Authored by Ron Cadwell, founder and CEO of phoenixNAP. Prepared for publishing by the Editorial team.

Here at phoenixNAP we have always strived to deliver a well-rounded offering without limiting our customers. We passionately advocate for carrier neutrality, which often gets overlooked in our industry.

In this article, I will explain why you should make carrier neutrality one of your top priorities when choosing a data center.

Ron Cadwell talks about why carrier neutrality matters.

What is Carrier Neutrality

Carrier neutrality refers to data centers that work independently from network operators and can collaborate with any internet service provider (ISP) without being tied down to a specific network partner. They do not make clients choose one carrier over the other and try to find the ideal connectivity fit for their customers.  

In contrast, a carrier-specific data center doesn't allow you to connect with another ISP because they are a strategic asset for telecom operators or ISPs that own and operate them. All else being equal, the carrier-specific model offers no tangible benefits to the customer but sometimes makes sense depending on the price, location, and your specific needs.

Competition Breeds Quality

It is a fundamental law of economics that when businesses compete, the result is lower pricing, better goods and services, and more innovation.

Although carrier-specific data centers still compete for customers, there is a catch - switching data centers is notoriously hard. You need to migrate the vast amounts of data accumulated, which is one of the most challenging and risky maneuvers to perform.

A carrier-neutral data center enables customers to change the ISP without moving equipment. If an ISP can't keep up with requirements or increases prices, your servers remain where they are while you simply change carriers within the same data center.

Once you sign up for carrier-specific data center services, they effectively hold you hostage. Your ISP is also your data center. With carrier-neutral data centers, you can always walk away and find an ISP that suits you better while your data remains safe.

True Neutrality

Another pitfall to be aware of is data centers that are carrier-neutral on paper but lack the diversified infrastructure needed to provide the true benefits of carrier neutrality.

They may offer access to multiple ISPs, but these carriers often use the same cable infrastructure as their peers. This creates a lack of true competition and a singular point of failure. If anything happens to this connection, the customer loses all access to their data.

Pseudo carrier neutrality is better than having no choice at all, but diverse fiber infrastructure is critical to creating a resilient data center with minimal downtime.

PhoenixNAP is Arizona's only direct connection to both AWS and Google Cloud. We also offer a direct cable connection with over 40 carriers, which enables maximum speed and eliminates latency.

Going Neutral Reduces Downtime

Because a carrier-neutral data center operates independently from network providers, all carriers are welcome to form a partnership with the data center and access the facility. This connection redundancy creates a fail-safe in the event of a connection failure.

Switching to an online carrier is much faster than waiting for the offline carrier to sort out the issue. If the backup carriers are running, you stay online and maintain business continuity.
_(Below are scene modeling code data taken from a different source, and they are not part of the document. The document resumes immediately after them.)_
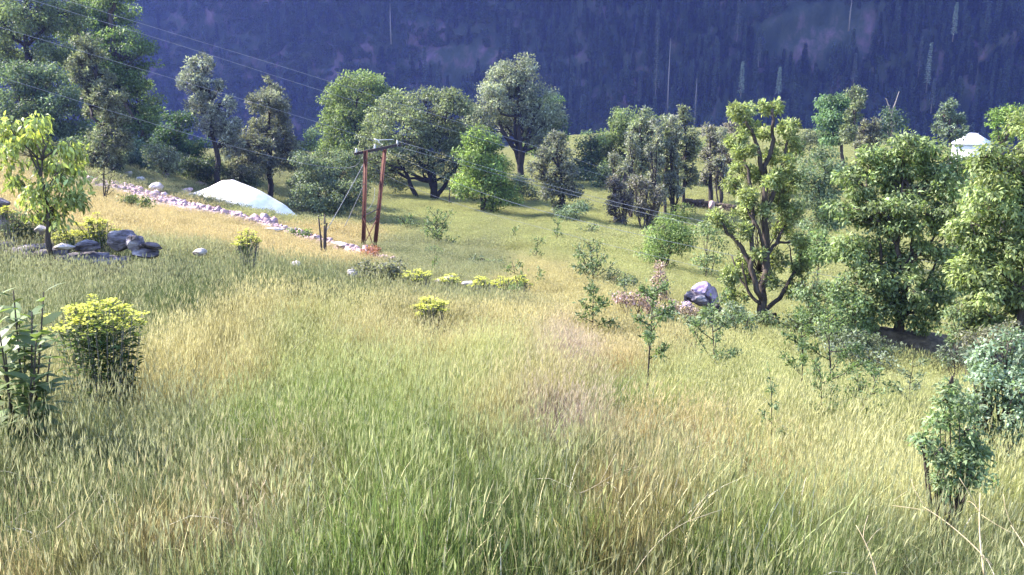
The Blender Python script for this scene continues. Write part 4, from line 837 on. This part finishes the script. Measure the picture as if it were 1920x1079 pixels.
# ------------------------------------------------------------------ stones
def stone(label, px, py, w, h, mat, t=None, seed=0, flat=1.0, sink=.25, rz=None, group=None, name='stone', cat='stone', depth=1.0):
    if t is None: p, t = hit(px, py + h * .5)
    m = t / FPX; r = np.random.default_rng(seed + int(px)); import bmesh
    bm = bmesh.new(); bmesh.ops.create_icosphere(bm, subdivisions=3, radius=1)
    nrm = unit(r.normal(size=(13, 3))); off = r.uniform(.5, .85, 13)
    for v in bm.verts:
        co = np.array(v.co); d = nrm @ co; k = d > off
        for q in np.where(k)[0]: co = co - nrm[q] * (nrm[q] @ co - off[q]) * .92 if nrm[q] @ co > off[q] else co
        v.co = co * (1 + .035 * r.normal()) * 1.15
    me = bpy.data.meshes.new(name); bm.to_mesh(me); bm.free()
    c = P(px, py, t); o = obj(name, me, mat)
    o.scale = (w * m * .48, w * m * .42 * depth, h * m * .55); o.location = c; o.rotation_euler = (r.normal() * .1, r.normal() * .12, r.uniform(0, .6) if rz is None else rz)
    return tag(o, label, cat, group)
WG = 'stones of the broken left wall'
stone('violet grey boulder, biggest and leftmost at the end of the broken wall', 230, 450, 48, 40, M_rock, 18.8, 1, group=WG)
stone('rounded violet boulder leaning right of the biggest wall boulder', 257, 455, 34, 32, M_rock, 18.6, 2, group=WG)
stone('flat pale slab at the right end of the broken wall', 285, 462, 38, 14, M_rock, 18.5, 3, rz=.1, group=WG)
stone('dark boulder under the flat pale slab at the end of the wall', 270, 474, 60, 22, M_rock, 18.7, 4, group=WG)
stone('dark stone lying behind the yellow spurge of the wall', 165, 462, 55, 22, M_rock, 19.4, 5, group=WG)
stone('pale flat stone at the foot of the yellow-green young tree', 118, 462, 40, 12, M_pale, 18.9, 6, group=WG)
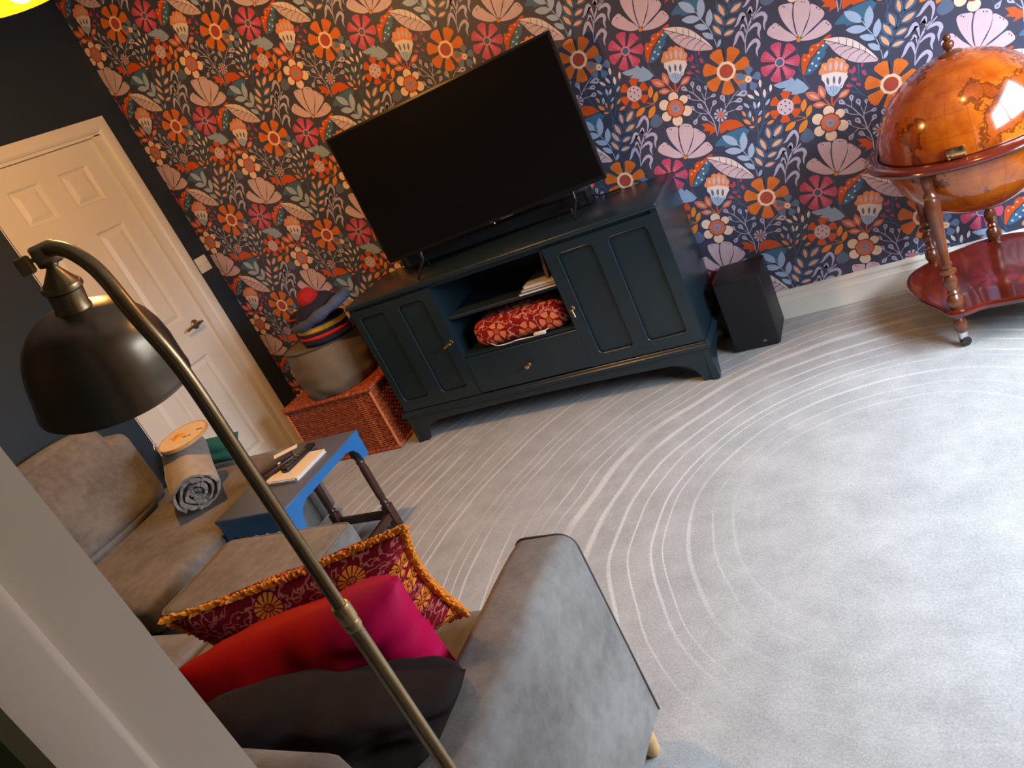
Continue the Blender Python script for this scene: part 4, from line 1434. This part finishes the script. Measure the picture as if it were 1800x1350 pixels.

On the other hand, when a connection failure happens in a carrier-specific data center, servers go down, and you wait for the connection to get fixed.

Benefits of Carrier Neutrality

Here are the benefits of carrier neutrality:

  • Cost-effective. With all the carriers competing for the best price and most connectivity, carrier neutrality forces the ISPs to keep their prices low.
  • More flexible. Your organization will experience a varying degree of change as time goes on. Carrier-neutral data centers scale to suit your business's needs at any moment. 
  • Keeping up with requirements. Network and server technologies evolve quickly. Not all carriers can keep up with the rising demands for greater bandwidth and connectivity, so the choice between multiple providers ensures you keep up with modern requirements.
  • Lower latency. The primary reason for network latency is distance. When a data center has points of presence from various providers, it provides multiple options with geo-diverse infrastructure. Clients are free to choose the provider most suitable for their workloads.
  • More secure. Hosting at a carrier-specific data center makes you more vulnerable to cyber-attacks. With carrier-neutrality, you can blend multiple ISPs for protection against DDoS attacks and other threats.
Data center carrier neutrality

Key Takeaways for Decision-Makers

Whatever your goals are, know that business objectives evolve and change over time. When choosing a data center to partner with, plan for your business to outgrow its existing infrastructure.

You may want to implement new services or expand into new territory a couple of years from now. To do that, you need a data center that meets your current requirements while providing the flexibility to meet your future ones.

Make sure to future-proof your data strategy and give yourself options because switching data centers is not easy.

Conclusion

Carrier-neutral data centers are clearly the better choice compared to carrier-specific data centers. They give customers one of the most important aspects of the shopping journey–choice.

Without carrier neutrality, data centers lock customers into expensive and troublesome connections with limited bandwidth. At the same time, carrier-specific data centers are at more risk of an outage or catastrophic data loss while providing no tangible benefits for the customer.

These undesirable prospects are the core reason carrier neutrality should become standard practice for the entire data center industry. Any organization taking data seriously should consider carrier neutrality as one of their top data center requirements.